Uno de los misterios más grandes de los inicios del cristianismo es la universalización de una alianza que se fundamentaba en una elección.
Abrir la religión de Israel a todos los pueblos, ¿no significaba desvirtuar la base misma de la fe bíblica, es decir, la alianza con un pueblo, la elección de Abraham y sus descendientes? Para muchos investigadores, fue esta universalización la clave de la separación entre la Iglesia y la sinagoga, significó la definitiva des-judaización del cristianismo.
Si este hecho parece una contradicción, ¿por qué se llevó a cabo? ¿Quién fue el sujeto de esta separación? Más aún, al hacerlo, ¿no se está cambiando la voluntad misma de Dios, del Dios de Abraham?
Según muchos investigadores, fue san Pablo quien realizó este trasvase de Israel a la gentilidad. Jesús de Nazaret habría sido un judío piadoso fiel a la alianza con los padres. El mensaje del cristianismo sería de Cristo, pero los destinatarios habrían sido cambiados por su Apóstol; con lo que, en definitiva, también se cambia el mensaje.
Vivimos una época de globalización, en la que todo es universal y entendemos poco de elecciones particulares; en cambio, en esta misma época, parece que nos complace decir que la universalidad del cristianismo es una tergiversación de sus raíces.
Debemos reconocer, humildemente, que el Evangelio que san Pablo predicó es el que nos parece, no solo más acorde con nuestra mentalidad moderna, sino más genuinamente humano: “Dios quiere que todos los hombres se salven y lleguen al conocimiento de la verdad”.
La universalidad del cristianismo, por tanto, es algo muy humano, que nos llena de dignidad; es una de las causas principales de la conciencia universal que, ahora, todos compartimos. ¿Pero es algo original, fue la pretensión de Jesús?
Cuanto más se leen los evangelios más nos damos cuenta que Jesús fue un judío piadoso, en continuidad con la religión de sus padres. Pero, en esta continuidad radical, fue sembrando una apertura en el corazón del judaísmo; no tanto por una idea revolucionaria anacrónica, sino por su predicación de la verdad sobre Dios. Esta apertura la vivió, ante todo, en su cercanía a los últimos y a los pecadores, a los excluidos del pueblo.
En esta línea, no hizo sino llevar a sus últimas consecuencias una intuición que ya recorre los textos de los profetas. El Dios de Israel es el Dios universal, el Dios que eligió a Abraham es el creador de todos. Y él sueña un futuro en que todos los pueblos se acerquen a su monte santo para ser consolados e instruidos.

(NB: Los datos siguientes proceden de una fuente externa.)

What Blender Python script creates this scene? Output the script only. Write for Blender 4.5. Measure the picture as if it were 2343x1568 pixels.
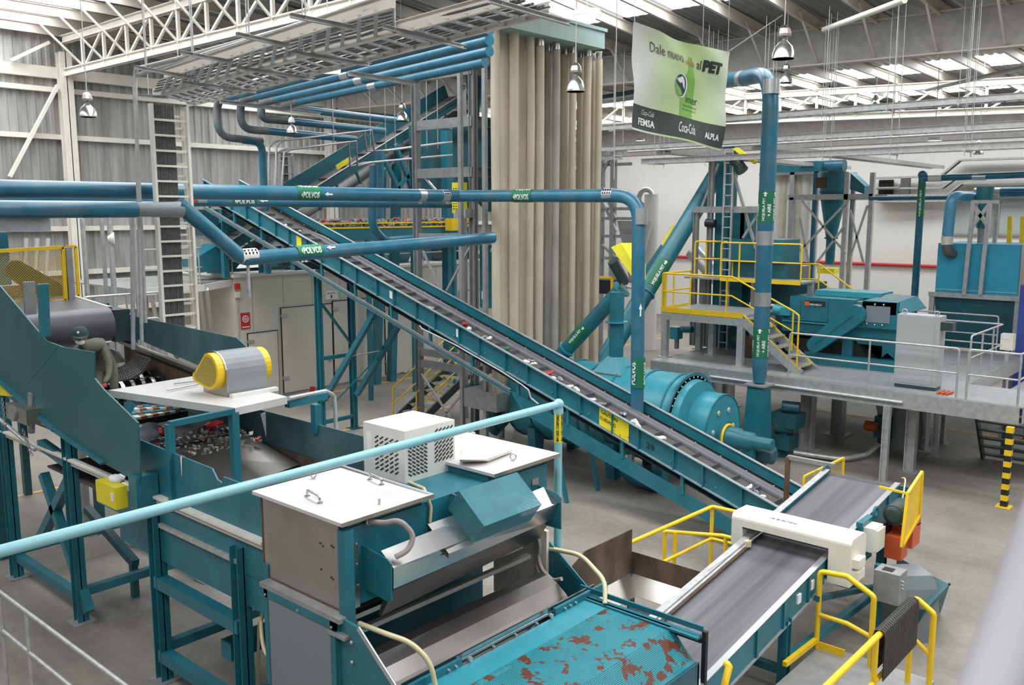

Él conduce la historia para que todos participen de la bendición de Israel.
Lo dijo ya desde el primer momento cuando llamaba a Abraham: “En ti serán bendecidas todas las razas de la tierra”.
San Pablo no inventó nada nuevo: comprendió como nadie el mensaje de Jesús y sus consecuencias. Jesús tampoco inventó nada nuevo: trajo la novedad que siempre estuvo ahí sembrada, la de un Dios que nos ama a todos porque a todos nos ha creado.
¿Existe, entonces, una discontinuidad entre lo antiguo y lo nuevo? ¿Es el Antiguo Testamento el que está equivocado? No, quienes se equivocan son quienes no entienden dinámicamente la Palabra y la alianza, quienes no saben leer las huellas de lo antiguo que florecen en lo nuevo.
Se equivocan los que no saben compaginar la elección particular y la salvación universal. En lo profundo –como diría el filósofo Ebner– se produce la comunión, se entiende lo que en la superficie parece incompatible.
Dios ha elegido a un pueblo para bendecir a todos. Así funciona el amor. La universalidad no es una idea abstracta, sino la extensión de una comunión que siempre es concreta.
El Dios de Jesús es el Dios del Antiguo Testamento y el Dios de san Pablo, es nuestro Dios, el de todos. Él nos pensó, nos creó, nos conduce y nos espera. Por eso, la fe en este Dios es siempre misión, comunión que se extiende.